— PROBLEM TO SOLVE —
Write out all the lines again, precisely as they stand, but without the images.

— MATERIAL —

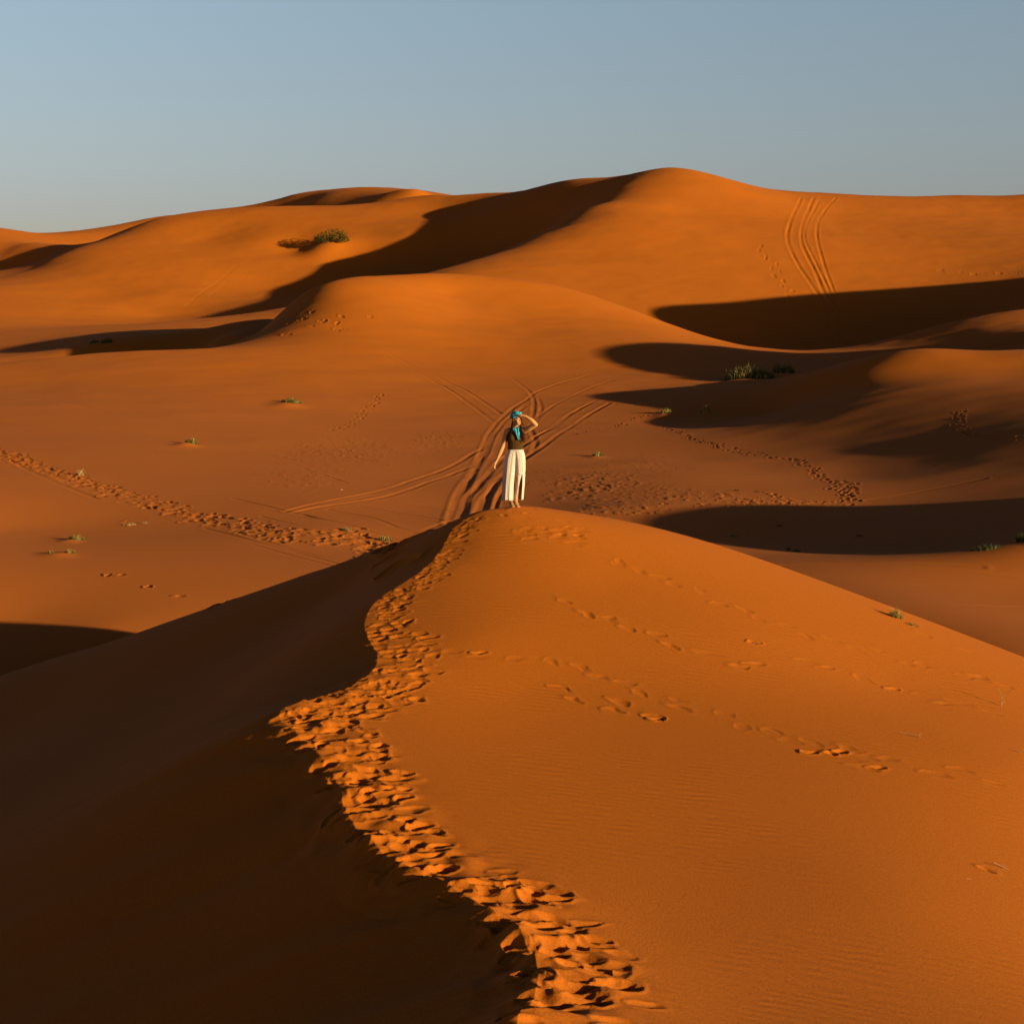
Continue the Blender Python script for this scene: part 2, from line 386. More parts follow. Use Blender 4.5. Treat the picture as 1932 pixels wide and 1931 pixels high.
crest_prints(19.2, 20.8, 58, -.05, 1.0, .29, .030)
crest_prints(20.6, 23.2, 76, 0.05, .8, .26, .024)
crest_prints(23.0, 25.6, 54, .12, .5, .24, .018)
crest_prints(25.4, 28.4, 50, .05, .36, .23, .013)
crest_prints(10.0, 11.5, 26, .6, 1.5, .36, .035)
for k in range(26):
    p = spot(rng.uniform(965, 1110), 1006 + rng.normal(0, 8)); print_mark(p[0], p[1], rng.normal(0, .4), .3, .16, .009)
# -- older, wind-softened walks across the windward face
for pts, dep, sk in (([(1161, 1061), (1263, 1099), (1403, 1155), (1520, 1197), (1637, 1225), (1777, 1267), (1931, 1299)], .009, .15),
                     ([(1067, 1141), (1147, 1169), (1231, 1199), (1357, 1243), (1441, 1253)], .011, .1),
                     ([(1520, 1253), (1590, 1267), (1637, 1288), (1683, 1299), (1823, 1332), (1931, 1355)], .008, .2),
                     ([(862, 1231), (1030, 1248), (1123, 1274), (1240, 1313), (1357, 1351), (1450, 1379), (1567, 1404), (1730, 1446), (1898, 1479)], .008, .05),
                     ([(1049, 1299), (1170, 1337), (1249, 1358)], .012, .1), ([(1165, 1063), (1240, 1090), (1330, 1123)], .008, .1),
                     ([(1690, 1175), (1790, 1215), (1900, 1250)], .011, .3), ([(1480, 1400), (1560, 1420), (1660, 1448)], .008, .4)):
    trail(pts, .36, .34, .17, dep * 1.0, .06, .08, sk)
for u, v, d in ((1242, 1356, .04), (1527, 1420, .04), (1567, 1421, .04), (1588, 1418, .04), (1655, 1448, .04), (1060, 1008, .03), (1090, 1010, .03), (905, 1231, .03), (1421, 1211, .03), (1683, 1299, .03), (1860, 1640, .02)):
    p = spot(u, v); print_mark(p[0], p[1], rng.uniform(-.4, .4), .22, .12, d * .8)

# -- wheel ruts in the valley and up the big dune
RUTS = [
    ([(1250, 697), (1150, 700), (1092, 714), (1023, 736), (987, 758), (965, 773), (940, 795), (925, 817), (913, 843), (901, 873), (886, 902), (869, 927), (859, 951), (848, 990)], .34, .15),
    ([(990, 768), (955, 792), (938, 812), (925, 834), (916, 858), (901, 883), (886, 912), (877, 931), (867, 958), (862, 985)], .30, .13),
    ([(1126, 755), (1072, 785), (1035, 812), (989, 839), (947, 868), (916, 902), (899, 922), (881, 941), (870, 980)], .32, .15),
    ([(1150, 761), (1097, 792), (1048, 824), (991, 865), (945, 900), (925, 927), (911, 946), (900, 975)], .34, .16),
    ([(1110, 762), (1060, 790), (1020, 820), (985, 845)], .22, .08), ([(943, 907), (925, 931), (915, 965)], .28, .12), ([(956, 915), (940, 940), (932, 962)], .22, .09),
    ([(735, 668), (784, 692), (852, 724), (901, 751), (947, 782)], .34, .10), ([(725, 672), (779, 697), (840, 731), (901, 773), (933, 797)], .34, .10),
    ([(965, 714), (989, 731), (1006, 751), (1006, 777), (1001, 809), (1011, 834), (1004, 853)], .32, .11), ([(1016, 751), (1021, 773), (1006, 792)], .3, .08),
    ([(1390, 690), (1280, 699), (1194, 709), (1133, 726), (1072, 751), (1023, 780), (1009, 797)], .34, .10), ([(1340, 690), (1230, 700), (1130, 716)], .3, .07),
    ([(906, 848), (852, 880), (791, 903), (730, 924), (653, 941), (573, 957), (540, 965)], .30, .12), ([(893, 879), (813, 909), (746, 933), (666, 949), (557, 966)], .30, .12),
    ([(780, 912), (700, 936), (600, 955)], .2, .05),
    ([(682, 957), (760, 970), (813, 978), (848, 986)], .30, .11), ([(693, 946), (773, 954), (850, 965)], .28, .09), ([(618, 962), (693, 975), (746, 994), (781, 1005)], .26, .10),
    ([(440, 941), (546, 966), (626, 983), (680, 997), (720, 1010), (757, 1021)], .26, .10), ([(493, 975), (581, 994), (650, 1006)], .2, .06), ([(570, 970), (650, 992), (730, 1014)], .2, .06),
    ([(850, 983), (800, 1000)], .24, .09),
    ([(386, 997), (466, 1018), (546, 1039), (626, 1061), (653, 1066)], .2, .06), ([(480, 1029), (573, 1055), (626, 1069)], .2, .05), ([(430, 1000), (520, 1028), (600, 1049), (680, 1062)], .2, .05),
    ([(573, 885), (653, 911)], .24, .07), ([(493, 855), (653, 887)], .24, .06), ([(690, 868), (730, 880)], .22, .06),
    ([(100, 755), (250, 790), (330, 805), (500, 830)], .6, .06), ([(20, 868), (90, 905), (180, 940)], .3, .10),
    ([(1511, 375), (1491, 420), (1486, 455), (1506, 500), (1536, 545), (1556, 580), (1561, 650)], .62, .34), ([(1536, 373), (1516, 420), (1513, 460), (1536, 510), (1556, 555), (1581, 590), (1588, 645)], .62, .34),
    ([(1550, 373), (1526, 415), (1518, 450), (1541, 500), (1566, 552)], .5, .26), ([(1578, 373), (1548, 410), (1541, 445), (1553, 495), (1573, 550)], .55, .30),
    ([(450, 500), (400, 540), (350, 580)], .6, .22), ([(430, 530), (395, 560)], .5, .18), ([(470, 515), (440, 545)], .45, .15),
    ([(1636, 944), (1751, 925), (1860, 903)], .22, .08), ([(1586, 913), (1673, 897), (1767, 878)], .2, .06), ([(1380, 846), (1440, 835), (1500, 818)], .2, .05),
    ([(1480, 1066), (1600, 1064), (1700, 1062), (1850, 1070)], .3, .10), ([(1640, 1130), (1780, 1138), (1932, 1146)], .2, .05), ([(1650, 1140), (1800, 1152), (1932, 1165)], .2, .05), ([(1700, 1070), (1820, 1078), (1932, 1090)], .24, .07),
]
for p, w, d in RUTS:
    line_mark(p, w, d)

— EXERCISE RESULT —
Continue the Blender Python script for this scene: part 2, from line 386. More parts follow. Use Blender 4.5. Treat the picture as 1932 pixels wide and 1931 pixels high.
crest_prints(19.2, 20.8, 58, -.05, 1.0, .29, .030)
crest_prints(20.6, 23.2, 76, 0.05, .8, .26, .024)
crest_prints(23.0, 25.6, 54, .12, .5, .24, .018)
crest_prints(25.4, 28.4, 50, .05, .36, .23, .013)
crest_prints(10.0, 11.5, 26, .6, 1.5, .36, .035)
for k in range(26):
    p = spot(rng.uniform(965, 1110), 1006 + rng.normal(0, 8)); print_mark(p[0], p[1], rng.normal(0, .4), .3, .16, .009)
# -- older, wind-softened walks across the windward face
for pts, dep, sk in (([(1161, 1061), (1263, 1099), (1403, 1155), (1520, 1197), (1637, 1225), (1777, 1267), (1931, 1299)], .009, .15),
                     ([(1067, 1141), (1147, 1169), (1231, 1199), (1357, 1243), (1441, 1253)], .011, .1),
                     ([(1520, 1253), (1590, 1267), (1637, 1288), (1683, 1299), (1823, 1332), (1931, 1355)], .008, .2),
                     ([(862, 1231), (1030, 1248), (1123, 1274), (1240, 1313), (1357, 1351), (1450, 1379), (1567, 1404), (1730, 1446), (1898, 1479)], .008, .05),
                     ([(1049, 1299), (1170, 1337), (1249, 1358)], .012, .1), ([(1165, 1063), (1240, 1090), (1330, 1123)], .008, .1),
                     ([(1690, 1175), (1790, 1215), (1900, 1250)], .011, .3), ([(1480, 1400), (1560, 1420), (1660, 1448)], .008, .4)):
    trail(pts, .36, .34, .17, dep * 1.0, .06, .08, sk)
for u, v, d in ((1242, 1356, .04), (1527, 1420, .04), (1567, 1421, .04), (1588, 1418, .04), (1655, 1448, .04), (1060, 1008, .03), (1090, 1010, .03), (905, 1231, .03), (1421, 1211, .03), (1683, 1299, .03), (1860, 1640, .02)):
    p = spot(u, v); print_mark(p[0], p[1], rng.uniform(-.4, .4), .22, .12, d * .8)

# -- wheel ruts in the valley and up the big dune
RUTS = [
    ([(1250, 697), (1150, 700), (1092, 714), (1023, 736), (987, 758), (965, 773), (940, 795), (925, 817), (913, 843), (901, 873), (886, 902), (869, 927), (859, 951), (848, 990)], .34, .15),
    ([(990, 768), (955, 792), (938, 812), (925, 834), (916, 858), (901, 883), (886, 912), (877, 931), (867, 958), (862, 985)], .30, .13),
    ([(1126, 755), (1072, 785), (1035, 812), (989, 839), (947, 868), (916, 902), (899, 922), (881, 941), (870, 980)], .32, .15),
    ([(1150, 761), (1097, 792), (1048, 824), (991, 865), (945, 900), (925, 927), (911, 946), (900, 975)], .34, .16),
    ([(1110, 762), (1060, 790), (1020, 820), (985, 845)], .22, .08), ([(943, 907), (925, 931), (915, 965)], .28, .12), ([(956, 915), (940, 940), (932, 962)], .22, .09),
    ([(735, 668), (784, 692), (852, 724), (901, 751), (947, 782)], .34, .10), ([(725, 672), (779, 697), (840, 731), (901, 773), (933, 797)], .34, .10),
    ([(965, 714), (989, 731), (1006, 751), (1006, 777), (1001, 809), (1011, 834), (1004, 853)], .32, .11), ([(1016, 751), (1021, 773), (1006, 792)], .3, .08),
    ([(1390, 690), (1280, 699), (1194, 709), (1133, 726), (1072, 751), (1023, 780), (1009, 797)], .34, .10), ([(1340, 690), (1230, 700), (1130, 716)], .3, .07),
    ([(906, 848), (852, 880), (791, 903), (730, 924), (653, 941), (573, 957), (540, 965)], .30, .12), ([(893, 879), (813, 909), (746, 933), (666, 949), (557, 966)], .30, .12),
    ([(780, 912), (700, 936), (600, 955)], .2, .05),
    ([(682, 957), (760, 970), (813, 978), (848, 986)], .30, .11), ([(693, 946), (773, 954), (850, 965)], .28, .09), ([(618, 962), (693, 975), (746, 994), (781, 1005)], .26, .10),
    ([(440, 941), (546, 966), (626, 983), (680, 997), (720, 1010), (757, 1021)], .26, .10), ([(493, 975), (581, 994), (650, 1006)], .2, .06), ([(570, 970), (650, 992), (730, 1014)], .2, .06),
    ([(850, 983), (800, 1000)], .24, .09),
    ([(386, 997), (466, 1018), (546, 1039), (626, 1061), (653, 1066)], .2, .06), ([(480, 1029), (573, 1055), (626, 1069)], .2, .05), ([(430, 1000), (520, 1028), (600, 1049), (680, 1062)], .2, .05),
    ([(573, 885), (653, 911)], .24, .07), ([(493, 855), (653, 887)], .24, .06), ([(690, 868), (730, 880)], .22, .06),
    ([(100, 755), (250, 790), (330, 805), (500, 830)], .6, .06), ([(20, 868), (90, 905), (180, 940)], .3, .10),
    ([(1511, 375), (1491, 420), (1486, 455), (1506, 500), (1536, 545), (1556, 580), (1561, 650)], .62, .34), ([(1536, 373), (1516, 420), (1513, 460), (1536, 510), (1556, 555), (1581, 590), (1588, 645)], .62, .34),
    ([(1550, 373), (1526, 415), (1518, 450), (1541, 500), (1566, 552)], .5, .26), ([(1578, 373), (1548, 410), (1541, 445), (1553, 495), (1573, 550)], .55, .30),
    ([(450, 500), (400, 540), (350, 580)], .6, .22), ([(430, 530), (395, 560)], .5, .18), ([(470, 515), (440, 545)], .45, .15),
    ([(1636, 944), (1751, 925), (1860, 903)], .22, .08), ([(1586, 913), (1673, 897), (1767, 878)], .2, .06), ([(1380, 846), (1440, 835), (1500, 818)], .2, .05),
    ([(1480, 1066), (1600, 1064), (1700, 1062), (1850, 1070)], .3, .10), ([(1640, 1130), (1780, 1138), (1932, 1146)], .2, .05), ([(1650, 1140), (1800, 1152), (1932, 1165)], .2, .05), ([(1700, 1070), (1820, 1078), (1932, 1090)], .24, .07),
]
for p, w, d in RUTS:
    line_mark(p, w, d)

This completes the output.